本書『オールカラー 地図と写真でよくわかる! 古事記』(西東社)はビジュアルを重視して古事記を解説した本だ。活字本で読んでも、頭には入りにくい古事記の内容をわかりやすく説明している。
本書を別な角度から見ると、古事記にゆかりの場所を案内する観光ガイドブックにもなっている。
本書はまず、49ページから始まる「古事記とは」から読み始めるといいだろう。「古事記」は712年、「日本書紀」は720年の成立。「古事記」の方が神話時代の物語が豊富で、「日本書紀」は少ない、など両書の違いを端的に記す。「古事記」は文学的な色彩が濃厚なのにたいし、「日本書紀」は日本の正史として年代を追って書く編年体。中国や朝鮮の歴史書の内容も参照されている。「古事記」は漢字の音・訓を使い分け、和文で表現しようとしているが、「日本書紀」は漢文なので、中国の人が読んでも理解できる...。
面白いのは、こうした漢字表記の違いなどをもとに「古事記」は国内向け、「日本書紀」は対外向けと解説しているところだ。「古事記」は天皇家が統治する根拠と正統性を示すために、国譲り、天孫降臨などの神話に力を注いだとしており、このあたりは「国内向け」と言う話と符合する。「日本書紀」は遣唐使が中国に持参したという話もあるそうだ。
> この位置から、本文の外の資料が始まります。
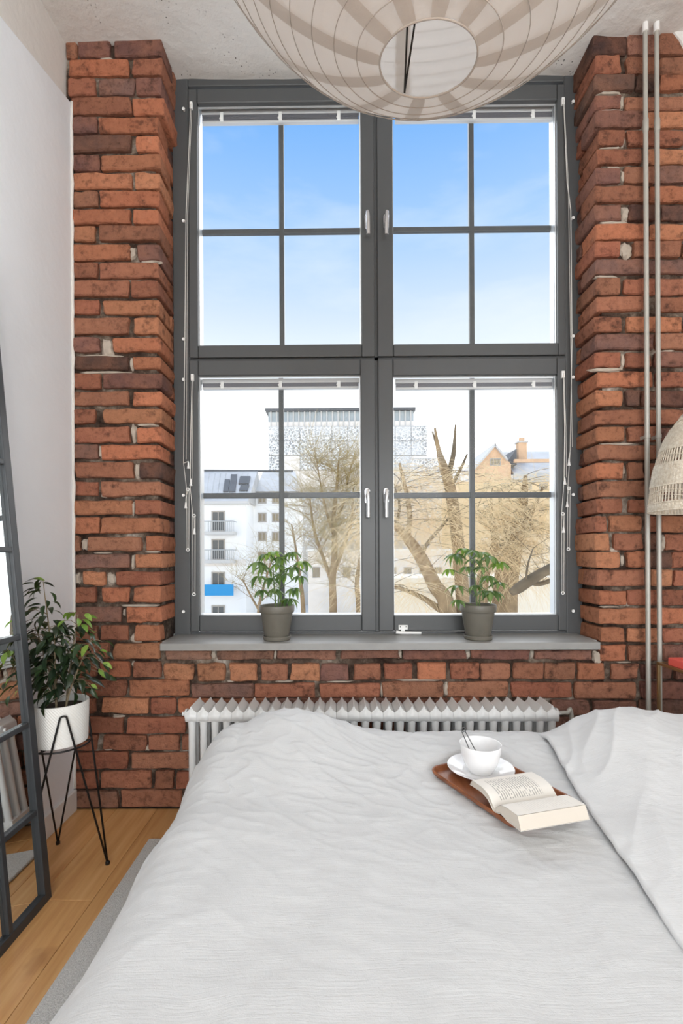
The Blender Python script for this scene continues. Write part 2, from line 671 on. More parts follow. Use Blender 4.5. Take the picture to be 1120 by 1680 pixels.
# left wall: smooth board whose top edge slopes, older plaster set back above it
pts = []
zl = lambda y: 3.205 - (2.13 - y) * 0.262
wl = thing('wall_left', (XL, 0, 0), kind='structure')
mb = MB().prism([(YB, 0), (YF + 0.02, 0), (YF + 0.02, zl(YF + 0.02)), (1.2, zl(1.2)), (0.2, 2.72), (YB, 2.70)], 'x', XL - 0.034, XL)
mb.build('board', 'wall_plaster', wl, bevel=0.006)
def back_fn(u, v):
    Y = YB + u * (2.2 - YB); z = 2.4 + v * 1.15
    return (XL - 0.034 + 0.006 * noise.noise(Vector((Y * 3, z * 3, 1))), Y, z)
MB().grid(back_fn, 60, 14).box(XL - 0.2, XL - 0.042, YB, 2.3, 0, 3.6).build('old_plaster', 'old_plaster', wl, smooth='auto')
# ragged plaster lip where the board meets the brickwork
mb = MB()
path = []
for i in range(60):
    z = 0.1 + i * (zl(YF) - 0.1) / 59
    path.append((XL + 0.001 + 0.006 * (noise.noise(Vector((z * 14, 0, 5))) + 0.3), YF - 0.002, z))
mb.tube(path, [0.007 + 0.004 * noise.noise(Vector((i * 0.9, 1, 1))) for i in range(60)], 6)
mb.build('plaster_lip', 'old_plaster', wl, smooth=True)
MB().box(XL, XL + 0.014, YB, YF - 0.004, 0, 0.095).build('baseboard_left', 'white_paint', bevel=0.004)
struct(bpy.data.objects['baseboard_left'])

# right and rear walls close the room behind and beside the camera
mb = MB().box(XR, XR + 0.15, YB, YF + 0.3, 0, 3.6)
struct(mb.build('wall_right', 'wall_plaster'))
mb = MB()
for b in ((XL - 0.2, -0.95, 0, 3.6), (1.85, XR + 0.2, 0, 3.6), (-0.95, 1.85, 0, 0.45), (-0.95, 1.85, 3.05, 3.6)):
    mb.box(b[0], b[1], YB - 0.15, YB, b[2], b[3])
struct(mb.build('wall_rear', 'wall_plaster'))
w2 = thing('added_rear_window', (0.45, YB - 0.08, 0.45), kind='structure')  # unseen window, added as an opening to go with the rear fill
mb = MB()
for b in ((-0.95, -0.87, 0.45, 3.05), (1.77, 1.85, 0.45, 3.05), (-0.95, 1.85, 0.45, 0.53), (-0.95, 1.85, 2.97, 3.05), (0.41, 0.49, 0.45, 3.05)):
    mb.box(b[0], b[1], YB - 0.11, YB - 0.05, b[2], b[3])
mb.build('frame', 'frame_grey', w2)
MB().box(-0.87, 1.77, YB - 0.085, YB - 0.08, 0.53, 2.97).build('pane', 'window_glass', w2)

# ------------------------------------------------------------------ brick wall
COL = {'o': (180, 120, 90), 'r': (154, 103, 82), 'p': (122, 90, 82), 'd': (84, 66, 61), 'k': (142, 108, 93)}
BR = random.Random(21)
def brick_mesh(w, h, d, side=0):
    """irregular brick: w x h face at y = 0, depth d towards +y; origin in the middle of the face"""
    rnd = BR.uniform
    q = min(0.006, h * 0.10)
    hw, hh = w / 2, h / 2
    j = lambda s=0.0045: rnd(-s, s)
    out = []
    nx = 5 if w > 0.16 else 3
    cq = [q * rnd(0.5, 1.5) for _ in range(4)]
    chip = BR.randrange(4) if BR.random() < 0.25 else -1
    if chip >= 0: cq[chip] *= 2.0
    def seg(a, b, n):
        for i in range(1, n):
            t = i / n
            out.append((a[0] + (b[0] - a[0]) * t + j(0.0035), a[1] + (b[1] - a[1]) * t + j(0.0035)))
    cs = [(-hw, -hh), (hw, -hh), (hw, hh), (-hw, hh)]
    dirs = [((0, 1), (1, 0)), ((-1, 0), (0, 1)), ((0, -1), (-1, 0)), ((1, 0), (0, -1))]
    ent = []
    for c, dd, k in zip(cs, dirs, cq):
        p = (c[0] + j(), c[1] + j(0.003))
        a = (p[0] + dd[0][0] * k, p[1] + dd[0][1] * k)
        b = (p[0] + dd[1][0] * k, p[1] + dd[1][1] * k)
        m = (p[0] + (dd[0][0] + dd[1][0]) * k * 0.3, p[1] + (dd[0][1] + dd[1][1]) * k * 0.3)
        ent.append((a, m, b))
    for i in range(4):
        out += list(ent[i])
        seg(ent[i][2], ent[(i + 1) % 4][0], nx if i % 2 == 0 else 2)
    n = len(out)
    bv = rnd(0.003, 0.006)
    verts = []
    for (px, pz) in out:      # inner face loop
        s = Vector((px, pz))
        verts.append((px - math.copysign(min(bv, hw * 0.3), px), j(0.002), pz - math.copysign(min(bv, hh * 0.3), pz) * (0.9 if abs(pz) > hh * 0.5 else 0)))
    for (px, pz) in out:
        verts.append((px, bv * rnd(0.8, 1.4), pz))
    for (px, pz) in out:
        verts.append((px + j(0.002), d, pz))
    faces = [tuple(range(n))]
    for r in range(2):
        for i in range(n):
            k = (i + 1) % n
            faces.append((r * n + i, r * n + n + i, r * n + n + k, r * n + k))
    faces.append(tuple(2 * n + i for i in range(n))[::-1])
    mb = MB().add(verts, faces)
    return mb.mesh('brick', 'brick', smooth=False)
def brick(parent, x0, x1, z0, z1, y, d, code):
    w, h = x1 - x0, z1 - z0
    if w < 0.015 or h < 0.015:
        return None
    o = bpy.data.objects.new('brick', brick_mesh(w, h, d))
    C.objects.link(o)
    o.parent = parent
    o.location = Vector(((x0 + x1) / 2, y + BR.uniform(-0.004, 0.004), (z0 + z1) / 2)) - root_loc(parent)
    o.rotation_euler = (BR.uniform(-0.02, 0.02), BR.uniform(-0.006, 0.006), BR.uniform(-0.012, 0.012))
    c = COL[code]
    f = BR.uniform(0.90, 1.10)
    g = BR.uniform(0.94, 1.06)
    o.color = srgb(min(255, c[0] * f), min(255, c[1] * f * g), min(255, c[2] * f * g))
    return o

wbl = thing('wall_back_left', (-1.0, YF, 0), kind='structure')
wbr = thing('wall_back_right', (1.6, YF, 0), kind='structure')
wbw = thing('wall_back_lower', (0.1, YF, 0), kind='structure')
MORT = YF + 0.019
CORNER_L, CORNER_R = at(263, 700, YF).x, at(978, 700, YF).x
def rough_box(x0, x1, y0, y1, z0, z1, seed):
    """mortar body whose front is a fine uneven grid"""
    mb = MB()
    def f(u, v):
        X = x0 + u * (x1 - x0); Z = z0 + v * (z1 - z0)
        n = noise.noise(Vector((X * 16, Z * 16, seed))) * 0.006 + noise.noise(Vector((X * 60, Z * 60, seed))) * 0.003
        return (X, y0 + n, Z)
    mb.grid(f, max(4, int((x1 - x0) / 0.014)), max(4, int((z1 - z0) / 0.014)))
    mb.box(x0, x1, y0 + 0.012, y1, z0, z1)
    return mb
rough_box(XL - 0.10, CORNER_L - 0.022, MORT, 2.46, 0, 3.54, 1).build('mortar', 'mortar', wbl)
rough_box(CORNER_R + 0.036, XR + 0.05, MORT, 2.46, 0, 3.54, 2).build('mortar', 'mortar', wbr)
zs_top = at(600, 1066, YF).z
rough_box(CORNER_L - 0.022, CORNER_R + 0.036, MORT - 0.002, 2.46, 0, zs_top + 0.03, 3).build('mortar', 'mortar', wbw)

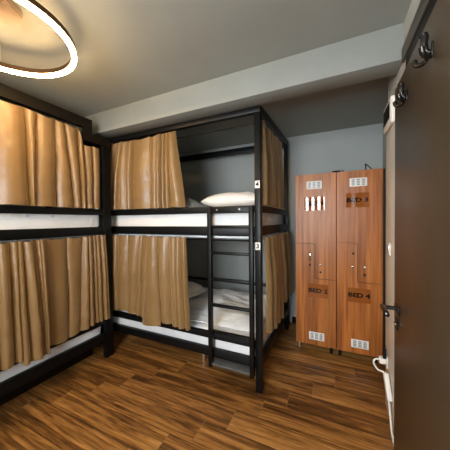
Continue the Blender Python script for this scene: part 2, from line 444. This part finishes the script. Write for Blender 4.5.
def pillow(name, label, c, l, w, h, rot, mat, seed, cat='pillow', z0=0, group=None, tilt=0):
    bm = bmesh.new(); n = 36
    grid = {}
    for side in (1, -1):
        for i in range(n+1):
            for j in range(n+1):
                u, v = i/n*2-1, j/n*2-1
                e = (1-abs(u)**2.6)*(1-abs(v)**2.6); e = max(0, e)**.5
                pin = 1 - .06*(1-abs(u))*(abs(v) > .2) * abs(v) 
                wr = noise.noise(Vector((u*2.2+seed, v*2.2, side)))*.10 + noise.noise(Vector((u*6+seed, v*6, side)))*.035
                z = side*h/2*e*(1+wr*1.4)
                if side < 0: z *= .55
                edge = i in (0, n) or j in (0, n)
                if edge and side < 0: grid[(side, i, j)] = grid[(1, i, j)]; continue
                grid[(side, i, j)] = bm.verts.new((u*l/2*(1-.05*v*v), v*w/2*(1-.06*u*u), z))
        for i in range(n):
            for j in range(n):
                f = [grid[(side, i, j)], grid[(side, i+1, j)], grid[(side, i+1, j+1)], grid[(side, i, j+1)]]
                bm.faces.new(f if side > 0 else f[::-1])
    bm.transform(Matrix.Translation(c) @ Matrix.Rotation(math.radians(rot), 4, 'Z') @ Matrix.Rotation(math.radians(tilt), 4, 'X'))
    lo = min(v.co.z for v in bm.verts); bm.transform(Matrix.Translation((0, 0, z0-lo)))
    return tag(obj(name, bm, mat), label, cat, group)
pillow('pillow', 'plump white pillow in the upper bunk beside the post plate numbered 4', (-.93, 2.28, 1.6), .64, .46, .20, 4, M['pillowcase'], 1.3, z0=1.532)

def cloth_heap(name, label, cat, x0, x1, y0, y1, z0, h, mat, seed, edge=.12):
    """rumpled closed cloth: a bumpy top over a flat underside"""
    bm = bmesh.new(); nx, ny = 60, 44; T = {}
    for i in range(nx+1):
        for j in range(ny+1):
            u, v = i/nx, j/ny
            x = x0+(x1-x0)*u; y = y0+(y1-y0)*v
            e = min(1, min(u, 1-u)*(x1-x0)/edge, min(v, 1-v)*(y1-y0)/edge); e = max(0, e)**.5
            f = .70 + .5*noise.noise(Vector((x*3+seed, y*3, 0))) - .65*abs(noise.noise(Vector((x*3.2+y*4+seed, y*6-x*1.5, 2)))) + .10*noise.noise(Vector((x*19, y*19+seed, 4)))
            jx = .02*noise.noise(Vector((v*7, seed, 1)))*(1 if u in (0, 1) else 0); jy = .02*noise.noise(Vector((u*7, seed, 5)))*(1 if v in (0, 1) else 0)
            T[i, j, 1] = bm.verts.new((x+jx, y+jy, z0+.004+h*max(.06, e*max(.1, f))))
            T[i, j, 0] = bm.verts.new((x+jx, y+jy, z0))
    for i in range(nx):
        for j in range(ny):
            for s in (0, 1):
                q = [T[i, j, s], T[i+1, j, s], T[i+1, j+1, s], T[i, j+1, s]]
                bm.faces.new(q if s else q[::-1])
    for i in range(nx):
        for j in (0, ny): bm.faces.new((T[i, j, 0], T[i+1, j, 0], T[i+1, j, 1], T[i, j, 1]))
    for j in range(ny):
        for i in (0, nx): bm.faces.new((T[i, j, 0], T[i, j+1, 0], T[i, j+1, 1], T[i, j, 1]))
    return tag(obj(name, bm, mat), label, cat)
cloth_heap('blanket', 'grey crumpled blanket in the upper bunk left of the white pillow', 'blanket', -1.95, -1.30, 2.02, 2.75, 1.532, .13, M['grey_linen'], 3)
cloth_heap('duvet', 'rumpled white duvet spread in the lower bunk behind the ladder', 'duvet', -1.46, -.62, 1.94, 2.98, .426, .085, M['sheet'], 8, .2)
pillow('pillow', 'greyish white pillow in the lower bunk beside the curtain edge', (-1.82, 2.45, .5), .62, .50, .24, 70, M['pillowcase'], 5.1, z0=.427)

# ------------------------------------------------------------------ curtains
def curtain(label, axis, plane, out, vt, vb, ztop, zbot, mat, seed, hmax=.034, group='golden brown bunk curtains', droop=.012, ratio=.92):
    """hanging cloth. axis: 'x' or 'y' it runs along; plane: the other coordinate of the creases; out: +1/-1 side the folds bulge to;
    vt / vb: run positions of the creases between folds, at head and at hem (first and last are the side edges)"""
    bm = bmesh.new(); nt_ = 46; V = {}; n = len(vt)-1
    cols = []                                   # (fold, q): columns of the grid, closer at the creases
    for k in range(n):
        w = abs(vt[k+1]-vt[k]); m = max(10, min(44, int(w/.006)))
        for i in range(m): cols.append((k, .5-.5*math.cos(PI*i/m)))
    cols.append((n-1, 1.0)); ns = len(cols)-1
    hs = []
    for k in range(n):
        rnd = .8+.4*(.5+.5*math.sin(seed*7.3+k*2.1))
        hs.append(min(hmax*1.3, ratio*max(abs(vt[k+1]-vt[k]), abs(vb[k+1]-vb[k])))*rnd)
    dep = [.006*math.sin(seed*3.1+k*1.7)+.006 for k in range(n+1)]; dep[0] = dep[-1] = .012
    for i, (k, q) in enumerate(cols):
        skew = 1 + .45*math.sin(seed*5.7+k*2.9)
        for j in range(nt_+1):
            t = j/nt_
            a = vt[k]+(vb[k]-vt[k])*t; b = vt[k+1]+(vb[k+1]-vt[k+1])*t
            run = a+(b-a)*q
            qq = q**skew
            sh = 1-abs(2*qq-1)**2.3
            zt = ztop(run) if callable(ztop) else ztop
            zt -= droop*4*q*(1-q)*min(1, abs(vt[k+1]-vt[k])/.10)
            zb = (zbot(run) if callable(zbot) else zbot) + .004*noise.noise(Vector((run*14, seed, 0)))
            z = zt+(zb-zt)*t
            grow = .62+.38*min(1, t*2.2)
            off = hs[k]*sh*grow + dep[k]*(1-q)+dep[k+1]*q
            off += .010*noise.noise(Vector((run*5, z*2.2, seed)))*min(1, t*4+.2)
            off += .005*noise.noise(Vector((run*5+z*7, z*9-run*3, seed)))*min(1, t*3)
            off += .010*max(0, t-.72)*noise.noise(Vector((run*9, z*16, seed+4)))*3
            off = max(off, -.004)
            if t > .955: off += .0015
            lat = .006*noise.noise(Vector((run*5, z*2.5, seed+9)))*t*(1 if 0 < i < ns else 0)
            co = (plane+out*off, run+lat, z) if axis == 'y' else (run+lat, plane+out*off, z)
            V[i, j] = bm.verts.new(co)
    for i in range(ns):
        for j in range(nt_): bm.faces.new((V[i, j], V[i+1, j], V[i+1, j+1], V[i, j+1]))
    bmesh.ops.recalc_face_normals(bm, faces=bm.faces[:])
    bmesh.ops.solidify(bm, geom=bm.faces[:], thickness=.0022)
    return tag(obj('curtain', bm, mat), label, 'curtain', group)
def folds(a, b, n, seed):
    rr = random.Random(seed); w = [rr.uniform(.6, 1.5) for _ in range(n)]; t = sum(w); out = [a]; p = a
    for q in w[:-1]: p += (b-a)*q/t; out.append(p)
    return out
GC = M['curtain']
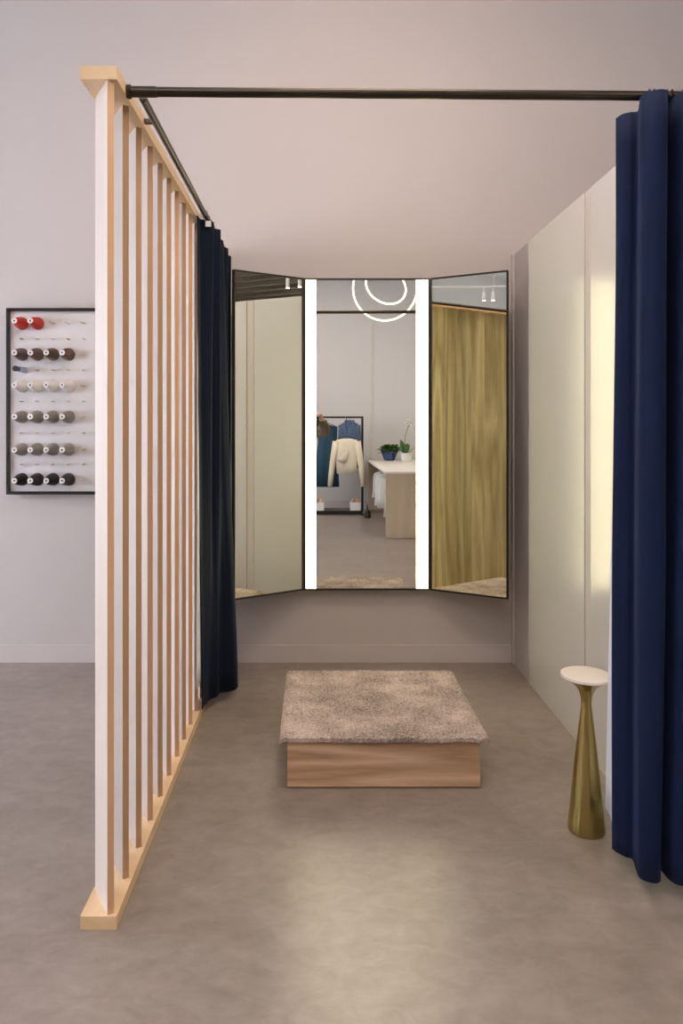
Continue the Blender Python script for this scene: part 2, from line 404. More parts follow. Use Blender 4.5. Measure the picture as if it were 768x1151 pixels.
# ------------------------------------------------------------------ mirrors
YM = 4.28
Z0, Z1 = .455, 2.327
cm = thing('lit_mirror', 'tall centre wall mirror with two bright vertical light strips', 'mirror', (.302, YM, Z0))
cx, cz = cm.location.x, Z0
def L3(x0, x1, y0, y1, z0, z1, o, bm=None):
    l = o.location
    return B(x0-l.x, x1-l.x, y0-l.y, y1-l.y, z0-l.z, z1-l.z, bm)
bm = L3(-.075, -.066, YM-.012, YM+.06, Z0, Z1, cm); L3(.670, .679, YM-.012, YM+.06, Z0, Z1, cm, bm)
L3(-.066, .670, YM-.012, YM+.06, Z0, Z0+.009, cm, bm); L3(-.066, .670, YM-.012, YM+.06, Z1-.009, Z1, cm, bm)
obj('frame', bm, M['frame'], cm)
obj('backing', L3(-.066, .670, YM+.004, YM+.0635, Z0+.009, Z1-.009, cm), M['black'], cm)
obj('mirror_glass', L3(-.004, .600, YM, YM+.004, Z0+.009, Z1-.009, cm), M['mirror'], cm)
obj('light_strip', L3(-.064, -.005, YM-.004, YM+.004, Z0+.009, Z1-.009, cm), M['led'], cm)
obj('light_strip', L3(.601, .668, YM-.004, YM+.004, Z0+.009, Z1-.009, cm), M['led'], cm)
def wing(label, hx, ang, W, sgn):
    t = thing('side_mirror', label, 'mirror', (hx, YM-.008, Z0), 0)
    t.rotation_euler.z = ang
    a, b_ = (0, W) if sgn > 0 else (-W, 0)
    h = Z1-Z0; f = .009
    bm = B(a, a+f, -.006, .016, 0, h); B(b_-f, b_, -.006, .016, 0, h, bm); B(a+f, b_-f, -.006, .016, 0, f, bm); B(a+f, b_-f, -.006, .016, h-f, h, bm)
    obj('frame', bm, M['frame'], t)
    obj('mirror_glass', B(a+f, b_-f, 0, .004, f, h-f), M['mirrorw'], t)
    obj('backing', B(a+f, b_-f, .005, .014, f, h-f), M['black'], t)
    for zz in (.25, h/2, h-.25):
        obj('hinge', lathe([(0, -.04), (.006, -.04), (.006, .04), (0, .04)], 12, mat4=Matrix.Translation((0, .018, zz))), M['black'], t, smooth='auto')
wing('hinged right wing mirror angled inward reflecting the wooden slats', .683, -math.radians(29), .465, 1)
wing('hinged left wing mirror angled inward beside the dark navy curtain', -.079, math.radians(32), .463, -1)

# ------------------------------------------------------------------ step platform and rug
st = thing('platform', 'low square oak step platform below the shaggy rug', 'platform', (.268, 3.19, 0))
def LB(x0, x1, y0, y1, z0, z1, bm=None): return L3(x0, x1, y0, y1, z0, z1, st, bm)
obj('front_board', LB(-.117, .652, 2.836, 2.856, .006, .200), M['oak'], st, bevel=.0015)
obj('back_board', LB(-.117, .652, 3.525, 3.545, .006, .200), M['oak'], st)
obj('side_board', LB(-.117, -.097, 2.856, 3.525, .006, .200), M['oak'], st)
obj('side_board', LB(.632, .652, 2.856, 3.525, .006, .200), M['oak'], st)
obj('top_board', LB(-.097, .632, 2.856, 3.525, .180, .200), M['oak'], st)
obj('foot_frame', LB(-.107, .642, 2.848, 3.533, 0, .0065), M['black'], st)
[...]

現実の権力基盤が確立されると、神話満載の「古事記」はもはや余り重要でなくなったのかもしれない。次第に大事にされなくなり、一時は偽書とされ埋もれていた。評価が復活したのは本居宣長の「古事記伝」からというのは有名な話だ。
戦前、皇国史観で各種の神話が過剰に強調された反動で、戦後は冷遇されていたが、90年ごろから再び脚光を浴びるようになる。時を経て、客観的な扱いが可能になったということだろう。左翼系とされていた学者や文化人も、忌憚なく「古事記」について語り、著書を出すようになった。
本書が楽しいのは、写真、イラスト、絵画、平面・立体地図などを駆使して神話の舞台を巡っていることだ。物語の概要が理解できるだけでなく、行ってみようかなと思える。観光ガイドのゆえんだ。黄泉の国への入り口としては、島根や広島の3か所の候補地が現在の写真とともに紹介されている。
名前は知っていても、読んだ人は非常に少ない「古事記」。奇想天外な物語が満載で、古代版のファンタジーノベルのような一面もある。神の嘆きや復讐、人間の愛情や哀切も多数の歌と共に描かれ、最近では漫画化もされている。類書は少なくないが、本書は文庫本並みに安いのでおトクだ。著者の山本明さんは多数の歴史関連書を執筆している。